Before a session with s new oil painting student begins, I explain that each should select a subject, that when finished as a painting, would be nice to hang on a wall at home or in an office.

     I met Anna Marie at a Senior Citizen Center. Her choice was a scene from Germany as that had been her childhood home. I had noticed that she had a heavy accent which reminded me of my older German relatives who had come to Kentucky after the Second World War.

     They came to Kentucky, as the story goes because after finding a tin of rations they felt if food were this good in America they had to make the journey there for a new life. 
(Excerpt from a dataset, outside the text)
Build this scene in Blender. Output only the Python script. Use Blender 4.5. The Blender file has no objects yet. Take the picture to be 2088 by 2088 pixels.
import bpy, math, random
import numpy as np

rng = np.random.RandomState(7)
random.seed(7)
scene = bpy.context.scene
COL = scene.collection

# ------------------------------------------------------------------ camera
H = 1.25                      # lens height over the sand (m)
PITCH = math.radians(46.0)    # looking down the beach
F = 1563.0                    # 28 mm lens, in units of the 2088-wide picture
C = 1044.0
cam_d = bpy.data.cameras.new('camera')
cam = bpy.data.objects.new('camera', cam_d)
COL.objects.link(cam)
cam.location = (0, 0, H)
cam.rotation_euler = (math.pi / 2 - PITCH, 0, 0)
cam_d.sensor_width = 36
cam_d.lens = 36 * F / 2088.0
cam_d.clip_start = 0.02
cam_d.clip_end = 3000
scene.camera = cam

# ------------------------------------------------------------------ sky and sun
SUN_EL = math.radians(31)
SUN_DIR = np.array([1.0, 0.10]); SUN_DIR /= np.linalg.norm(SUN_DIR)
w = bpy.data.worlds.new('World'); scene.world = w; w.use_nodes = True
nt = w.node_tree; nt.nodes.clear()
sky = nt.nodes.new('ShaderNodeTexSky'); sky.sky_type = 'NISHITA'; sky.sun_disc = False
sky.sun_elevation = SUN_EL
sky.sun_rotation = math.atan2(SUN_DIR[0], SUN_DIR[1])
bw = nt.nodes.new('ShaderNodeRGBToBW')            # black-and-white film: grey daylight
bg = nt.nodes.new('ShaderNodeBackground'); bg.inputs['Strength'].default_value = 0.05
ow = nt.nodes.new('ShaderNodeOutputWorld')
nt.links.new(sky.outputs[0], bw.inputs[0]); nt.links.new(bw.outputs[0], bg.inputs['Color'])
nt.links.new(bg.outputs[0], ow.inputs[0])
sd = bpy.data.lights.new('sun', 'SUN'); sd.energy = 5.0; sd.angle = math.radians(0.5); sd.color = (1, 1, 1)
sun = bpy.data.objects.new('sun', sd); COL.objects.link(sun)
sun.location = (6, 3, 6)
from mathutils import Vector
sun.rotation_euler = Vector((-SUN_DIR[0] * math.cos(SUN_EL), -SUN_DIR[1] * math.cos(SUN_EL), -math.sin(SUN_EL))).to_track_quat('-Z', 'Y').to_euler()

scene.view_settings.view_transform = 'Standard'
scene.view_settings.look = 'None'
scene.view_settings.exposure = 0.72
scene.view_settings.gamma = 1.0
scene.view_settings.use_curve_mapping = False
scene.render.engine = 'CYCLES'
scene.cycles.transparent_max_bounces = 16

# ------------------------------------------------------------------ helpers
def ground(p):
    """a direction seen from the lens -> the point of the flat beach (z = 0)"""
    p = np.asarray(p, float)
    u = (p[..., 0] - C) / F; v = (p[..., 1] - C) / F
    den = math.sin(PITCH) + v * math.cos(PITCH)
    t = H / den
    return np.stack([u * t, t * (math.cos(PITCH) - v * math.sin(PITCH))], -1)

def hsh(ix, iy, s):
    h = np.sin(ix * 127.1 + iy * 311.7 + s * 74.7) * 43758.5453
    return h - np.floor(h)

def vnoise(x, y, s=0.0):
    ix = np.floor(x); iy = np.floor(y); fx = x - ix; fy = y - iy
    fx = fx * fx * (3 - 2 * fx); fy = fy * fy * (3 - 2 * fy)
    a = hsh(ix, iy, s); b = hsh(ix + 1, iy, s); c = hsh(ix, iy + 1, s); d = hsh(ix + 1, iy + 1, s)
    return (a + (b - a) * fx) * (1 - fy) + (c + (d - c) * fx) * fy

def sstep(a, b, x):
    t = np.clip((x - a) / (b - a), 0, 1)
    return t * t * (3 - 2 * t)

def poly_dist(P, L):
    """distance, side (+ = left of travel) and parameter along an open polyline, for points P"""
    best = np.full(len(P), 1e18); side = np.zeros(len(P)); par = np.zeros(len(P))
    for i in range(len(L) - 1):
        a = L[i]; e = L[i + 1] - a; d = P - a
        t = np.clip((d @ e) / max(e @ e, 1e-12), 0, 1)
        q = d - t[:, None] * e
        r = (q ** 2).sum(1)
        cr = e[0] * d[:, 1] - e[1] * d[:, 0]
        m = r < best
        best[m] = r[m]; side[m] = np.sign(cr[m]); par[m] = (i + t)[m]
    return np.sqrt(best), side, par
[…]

     Anna Marie had a different story that her fellow students privately shared with me during the following weeks of classes. During the war, because of bombings on Berlin, Anna Marie took her children to the country outside the city in hopes of escaping the danger. One morning she was in the loft of the barn when an allied plane strafed the area and a government vehicle parked outside the barn. Anna Marie was injured and as a result, part of her leg was amputated.

     Learning the reason for her limp gave me pause for remembering those moments in my childhood when although my relatives were of German descent, I bore great hatred for that country and all who lived there. John Wayne and the Flying Tigers were my heroes and “Johnny Got A Zero” was a song popular on the radio.

     Standing beside this humble woman who was enjoying painting a memory of her beloved country made me wonder,” How could she have ever been my enemy?”